→ Collected material
────
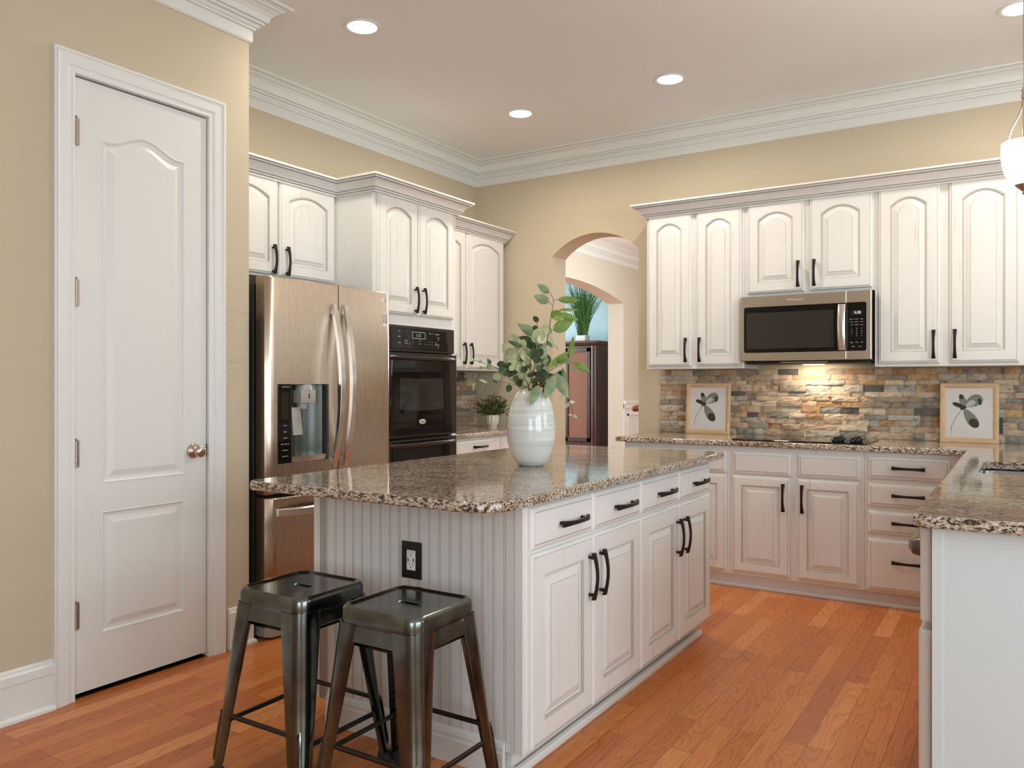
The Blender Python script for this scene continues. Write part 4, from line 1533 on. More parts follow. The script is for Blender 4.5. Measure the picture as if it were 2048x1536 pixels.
mb = MB(); ledger(mb, -2.225, 0.52, ZT + 0.001, 1.346, 0, lambda u, z, d: (u, YB - 0.003 - d, z), random.Random(11))
o = mb.build('backsplash', STONE)
tag(o, 'stacked multicolour ledger stone backsplash behind the cooktop', 'backsplash')
mb = MB(); ledger(mb, 4.413, YB - 0.004, ZT + 0.001, 1.346, 0, lambda u, z, d: (XF + 0.003 + d, u, z), random.Random(5))
o = mb.build('backsplash', STONE)
tag(o, 'narrow strip of ledger stone backsplash behind the wicker basket', 'backsplash')
# black outlet beside the right picture
mb = MB(); mb.box(-0.175, -0.098, YB - 0.034, YB - 0.024, 0.955, 1.050, 0.002)
o = mb.build('power_outlet', BLACK)
tag(o, 'black outlet on the stone backsplash beside the right framed print', 'outlet')

# ------------------------------------------------------------------ island
XI = -1.32            # face frame plane (looks to +X)
IY0, IY1 = 2.135, 3.895
IX0 = -2.236
isl = empty('island_cabinet', 'white kitchen island cabinet with beadboard end behind the two stools', 'kitchen island', (XI, IY0, 0), RL)
IL = IY1 - IY0
ID = XI - IX0
IZT, IZU = 0.905, 0.873
mb = MB()
mb.box(0.012, IL, 0, ID, 0.08, IZU - 0.001, 0.0015)
mb.box(0.0, 0.012, 0.0, 0.028, 0.08, IZU - 0.001); mb.box(0.0, 0.012, ID - 0.028, ID, 0.08, IZU - 0.001)
mb.box(0.03, IL - 0.02, 0.060, ID - 0.060, 0.0, 0.08)
mb.build('body', PAINT, isl)
dw = 0.4225
for k in range(4):
    x = 0.030 + k * 0.4276
    o = slab_front(dw, 0.137).build('drawer', [PAINT, GLAZE], isl); o.location = (x, 0, 0.718)
    add_pull(o, 0.255 if k == 0 else 0.252 if k == 1 else 0.25, 0.064, True, L=0.18)
    o = raised_door(dw, 0.615, stile=0.074).build('door', [PAINT, GLAZE], isl); o.location = (x, 0, 0.090)
    add_pull(o, dw - 0.035 if k % 2 == 0 else 0.045, 0.565 - 0.09, False)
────
→ Aim
From the material above, reproduce everything verbatim except the pictures.

→ Task output
The Blender Python script for this scene continues. Write part 4, from line 1533 on. More parts follow. The script is for Blender 4.5. Measure the picture as if it were 2048x1536 pixels.
mb = MB(); ledger(mb, -2.225, 0.52, ZT + 0.001, 1.346, 0, lambda u, z, d: (u, YB - 0.003 - d, z), random.Random(11))
o = mb.build('backsplash', STONE)
tag(o, 'stacked multicolour ledger stone backsplash behind the cooktop', 'backsplash')
mb = MB(); ledger(mb, 4.413, YB - 0.004, ZT + 0.001, 1.346, 0, lambda u, z, d: (XF + 0.003 + d, u, z), random.Random(5))
o = mb.build('backsplash', STONE)
tag(o, 'narrow strip of ledger stone backsplash behind the wicker basket', 'backsplash')
# black outlet beside the right picture
mb = MB(); mb.box(-0.175, -0.098, YB - 0.034, YB - 0.024, 0.955, 1.050, 0.002)
o = mb.build('power_outlet', BLACK)
tag(o, 'black outlet on the stone backsplash beside the right framed print', 'outlet')

# ------------------------------------------------------------------ island
XI = -1.32            # face frame plane (looks to +X)
IY0, IY1 = 2.135, 3.895
IX0 = -2.236
isl = empty('island_cabinet', 'white kitchen island cabinet with beadboard end behind the two stools', 'kitchen island', (XI, IY0, 0), RL)
IL = IY1 - IY0
ID = XI - IX0
IZT, IZU = 0.905, 0.873
mb = MB()
mb.box(0.012, IL, 0, ID, 0.08, IZU - 0.001, 0.0015)
mb.box(0.0, 0.012, 0.0, 0.028, 0.08, IZU - 0.001); mb.box(0.0, 0.012, ID - 0.028, ID, 0.08, IZU - 0.001)
mb.box(0.03, IL - 0.02, 0.060, ID - 0.060, 0.0, 0.08)
mb.build('body', PAINT, isl)
dw = 0.4225
for k in range(4):
    x = 0.030 + k * 0.4276
    o = slab_front(dw, 0.137).build('drawer', [PAINT, GLAZE], isl); o.location = (x, 0, 0.718)
    add_pull(o, 0.255 if k == 0 else 0.252 if k == 1 else 0.25, 0.064, True, L=0.18)
    o = raised_door(dw, 0.615, stile=0.074).build('door', [PAINT, GLAZE], isl); o.location = (x, 0, 0.090)
    add_pull(o, dw - 0.035 if k % 2 == 0 else 0.045, 0.565 - 0.09, False)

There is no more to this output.